Tug Dumbly has performed his poems, songs, monologues and rants for years on radio (Triple J, ABC 702) and at numerous venues and festivals, both nationally in Australia and abroad. He has released a couple of spoken word cd’s through the ABC, and twice won the Banjo Paterson Prize for comic verse, once for his 8000 word epic ode to meat Barbeque Bill and the Roadkill Café.
He has twice won the Nimbin World Performance Poetry Cup, in 2007 and 2010, and in 2010 won the Spirit of Woodford Story Telling Competition at the Woodford Folk Festival in Queensland.

He last year (2015) got runner up in the Josephine Ulrick Poetry Prize through Griffith University for his poem Peeling.  

He hates fakeness, but is slowly coming to terms with the fact that fakeness is something many people enjoy. He resents the fact that the world has never recognized his genius, but is learning to forgive it. He performs widely in schools, and his passions include folk music and cicadas. He believes that, given a little perseverance, he would make a fine game-show host, Cult Leader and Shakespearian actor.    

He included his contact details, so I will too: 

    Tug Dumbly Contact:
Postal: 307 Abercrombie St,
Darlington, NSW, 2008.
Phone: 0413 503 027

Performers should be seen and heard, not merely read. You can find him on YouTube. Lots of goodies to choose from there. 

Much of his stuff is very Australian and others might not get all the references, but I'm sure you'll find something to enjoy. Poets and environmentalists (is there a difference?) will appreciate this one.  

He's also described online as a satirist, and that he is, of the kind some people hate, others don't understand, and I adore. I confess to being mad about the totally scurrilous, rude, over-the-top and hilarious Why I Hate Baz Lurhman. Even though I personally don't hate Baz and do love his films, it made me laugh out loud – a lot. 

Note:  I at first inadvertently posted an earlier version of the poem. The one you see here now is the one the poet considers final.

Poems and photos used in ‘I Wish I’d Written This’ remain the property of the copyright holders (usually their authors).

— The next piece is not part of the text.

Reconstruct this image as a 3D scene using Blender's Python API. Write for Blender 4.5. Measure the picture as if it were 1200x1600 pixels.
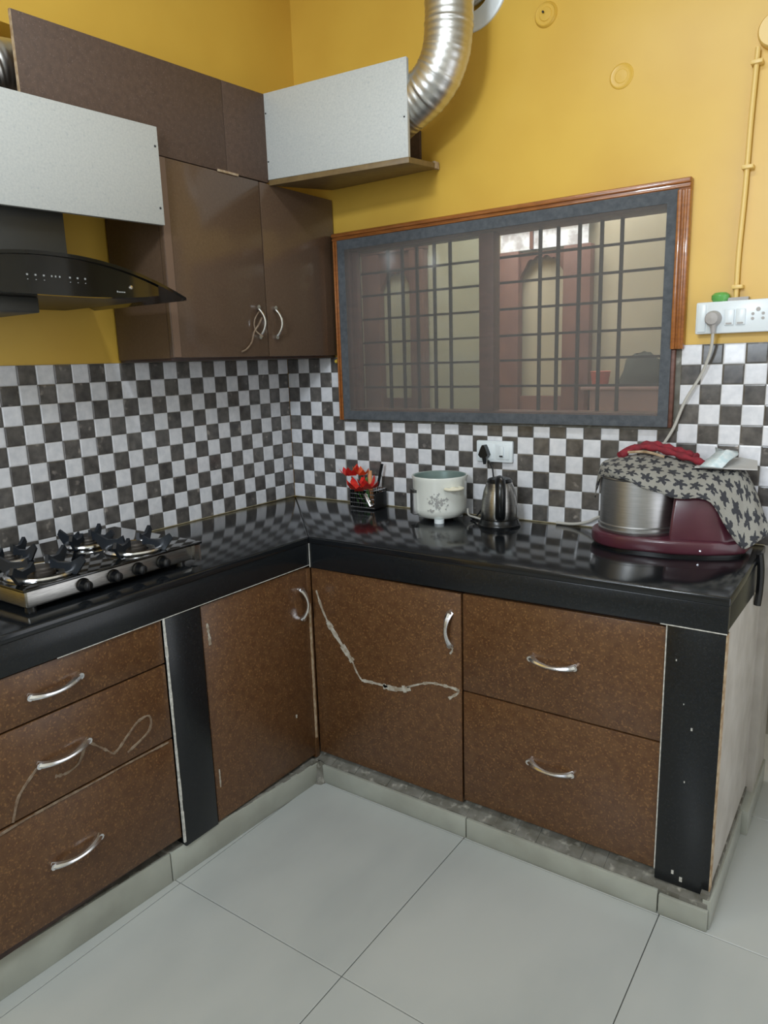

  1. The bruises to a woman's skin may easily disappear in time, but the fear & lost of self esteem is much more to overcome. The fact that every woman of today is much stronger now than years of yore, it can't be denied that a woman is still a woman at the end of the day---clothed by a fragile skin, home of a fragile heart. This is a power poem I am thrilled to have read coming from a man. Thanks, Rosemary, for the read. It's been a while so I thought I'd visit one of the very few places I enjoy to be with online.

    1. So good to see you again, Kelvin!! Big smile here.

  2. I wish I'd written this too for all the reasons you state. How refreshing! And believe me when I say he describes strength!

  3. Oh, good choice and great topic for this fine poet to put out there in the world. I grew up midst family violence, and the astonishing thing is we got up in the morning not allowed to speak about what happened the night before. I admire the woman who flew her bruise like a pirate flag. Thanks for this feature, Rosemary, and the introduction to this fine poet. I enjoyed his performance of the poem about a forest of books. He is an accomplished performer with, it seems, a very appreciative audience.

  4. I like him. Wish I could be more like him - blunt, sharp, unique. Thanks again Rosemary for selecting a very interesting poet.

  5. Oh, Rosemary, I really like this poem. So true that domestic violence should not be hidden away. I admire this woman for refusing to hide, for going out where everyone could know what happened. You keep coming up with such good poets & such good poems! I know I would like to hear him perform!